[START Dataset excerpt]
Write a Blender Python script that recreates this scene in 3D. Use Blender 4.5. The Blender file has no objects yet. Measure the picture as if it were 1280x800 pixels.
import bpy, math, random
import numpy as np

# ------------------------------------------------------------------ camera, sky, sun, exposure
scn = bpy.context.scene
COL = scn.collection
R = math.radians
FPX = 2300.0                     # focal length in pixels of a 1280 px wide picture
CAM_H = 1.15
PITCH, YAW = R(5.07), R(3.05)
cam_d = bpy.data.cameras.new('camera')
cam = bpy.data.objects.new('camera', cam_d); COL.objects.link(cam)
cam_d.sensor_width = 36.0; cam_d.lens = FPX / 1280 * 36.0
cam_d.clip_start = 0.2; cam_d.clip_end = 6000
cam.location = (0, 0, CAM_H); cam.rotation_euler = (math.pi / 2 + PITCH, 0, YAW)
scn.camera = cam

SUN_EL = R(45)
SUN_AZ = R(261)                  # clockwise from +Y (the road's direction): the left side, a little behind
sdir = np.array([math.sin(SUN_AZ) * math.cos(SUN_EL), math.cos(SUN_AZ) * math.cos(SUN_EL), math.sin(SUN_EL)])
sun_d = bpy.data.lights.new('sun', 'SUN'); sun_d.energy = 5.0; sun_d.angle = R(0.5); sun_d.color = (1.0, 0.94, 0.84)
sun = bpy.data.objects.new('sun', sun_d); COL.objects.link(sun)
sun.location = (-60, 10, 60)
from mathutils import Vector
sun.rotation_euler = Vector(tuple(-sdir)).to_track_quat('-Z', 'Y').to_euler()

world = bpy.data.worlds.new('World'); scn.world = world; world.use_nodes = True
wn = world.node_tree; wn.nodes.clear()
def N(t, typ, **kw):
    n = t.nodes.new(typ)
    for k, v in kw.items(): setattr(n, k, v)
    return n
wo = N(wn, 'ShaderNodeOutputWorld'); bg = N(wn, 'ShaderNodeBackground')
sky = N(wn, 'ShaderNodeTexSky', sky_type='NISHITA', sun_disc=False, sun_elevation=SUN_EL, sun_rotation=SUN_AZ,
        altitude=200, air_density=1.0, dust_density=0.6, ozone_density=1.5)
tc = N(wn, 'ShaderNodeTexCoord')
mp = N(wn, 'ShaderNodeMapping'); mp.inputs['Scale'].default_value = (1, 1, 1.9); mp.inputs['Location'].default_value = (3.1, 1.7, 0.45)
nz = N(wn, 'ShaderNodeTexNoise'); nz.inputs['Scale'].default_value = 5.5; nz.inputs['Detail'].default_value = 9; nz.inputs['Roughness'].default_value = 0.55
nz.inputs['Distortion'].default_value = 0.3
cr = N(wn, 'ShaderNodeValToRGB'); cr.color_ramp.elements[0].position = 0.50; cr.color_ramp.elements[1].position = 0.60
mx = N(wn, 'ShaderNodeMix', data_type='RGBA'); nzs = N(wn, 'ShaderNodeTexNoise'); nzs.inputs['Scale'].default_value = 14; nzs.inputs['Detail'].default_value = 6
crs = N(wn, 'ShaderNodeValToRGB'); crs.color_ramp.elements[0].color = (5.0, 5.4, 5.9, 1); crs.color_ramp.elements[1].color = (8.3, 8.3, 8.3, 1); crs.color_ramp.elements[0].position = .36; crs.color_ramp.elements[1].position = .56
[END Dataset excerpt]
- **Exercise details**
Return what is listed above, exactly and completely.

- **Task output**
Write a Blender Python script that recreates this scene in 3D. Use Blender 4.5. The Blender file has no objects yet. Measure the picture as if it were 1280x800 pixels.
import bpy, math, random
import numpy as np

# ------------------------------------------------------------------ camera, sky, sun, exposure
scn = bpy.context.scene
COL = scn.collection
R = math.radians
FPX = 2300.0                     # focal length in pixels of a 1280 px wide picture
CAM_H = 1.15
PITCH, YAW = R(5.07), R(3.05)
cam_d = bpy.data.cameras.new('camera')
cam = bpy.data.objects.new('camera', cam_d); COL.objects.link(cam)
cam_d.sensor_width = 36.0; cam_d.lens = FPX / 1280 * 36.0
cam_d.clip_start = 0.2; cam_d.clip_end = 6000
cam.location = (0, 0, CAM_H); cam.rotation_euler = (math.pi / 2 + PITCH, 0, YAW)
scn.camera = cam

SUN_EL = R(45)
SUN_AZ = R(261)                  # clockwise from +Y (the road's direction): the left side, a little behind
sdir = np.array([math.sin(SUN_AZ) * math.cos(SUN_EL), math.cos(SUN_AZ) * math.cos(SUN_EL), math.sin(SUN_EL)])
sun_d = bpy.data.lights.new('sun', 'SUN'); sun_d.energy = 5.0; sun_d.angle = R(0.5); sun_d.color = (1.0, 0.94, 0.84)
sun = bpy.data.objects.new('sun', sun_d); COL.objects.link(sun)
sun.location = (-60, 10, 60)
from mathutils import Vector
sun.rotation_euler = Vector(tuple(-sdir)).to_track_quat('-Z', 'Y').to_euler()

world = bpy.data.worlds.new('World'); scn.world = world; world.use_nodes = True
wn = world.node_tree; wn.nodes.clear()
def N(t, typ, **kw):
    n = t.nodes.new(typ)
    for k, v in kw.items(): setattr(n, k, v)
    return n
wo = N(wn, 'ShaderNodeOutputWorld'); bg = N(wn, 'ShaderNodeBackground')
sky = N(wn, 'ShaderNodeTexSky', sky_type='NISHITA', sun_disc=False, sun_elevation=SUN_EL, sun_rotation=SUN_AZ,
        altitude=200, air_density=1.0, dust_density=0.6, ozone_density=1.5)
tc = N(wn, 'ShaderNodeTexCoord')
mp = N(wn, 'ShaderNodeMapping'); mp.inputs['Scale'].default_value = (1, 1, 1.9); mp.inputs['Location'].default_value = (3.1, 1.7, 0.45)
nz = N(wn, 'ShaderNodeTexNoise'); nz.inputs['Scale'].default_value = 5.5; nz.inputs['Detail'].default_value = 9; nz.inputs['Roughness'].default_value = 0.55
nz.inputs['Distortion'].default_value = 0.3
cr = N(wn, 'ShaderNodeValToRGB'); cr.color_ramp.elements[0].position = 0.50; cr.color_ramp.elements[1].position = 0.60
mx = N(wn, 'ShaderNodeMix', data_type='RGBA'); nzs = N(wn, 'ShaderNodeTexNoise'); nzs.inputs['Scale'].default_value = 14; nzs.inputs['Detail'].default_value = 6
crs = N(wn, 'ShaderNodeValToRGB'); crs.color_ramp.elements[0].color = (5.0, 5.4, 5.9, 1); crs.color_ramp.elements[1].color = (8.3, 8.3, 8.3, 1); crs.color_ramp.elements[0].position = .36; crs.color_ramp.elements[1].position = .56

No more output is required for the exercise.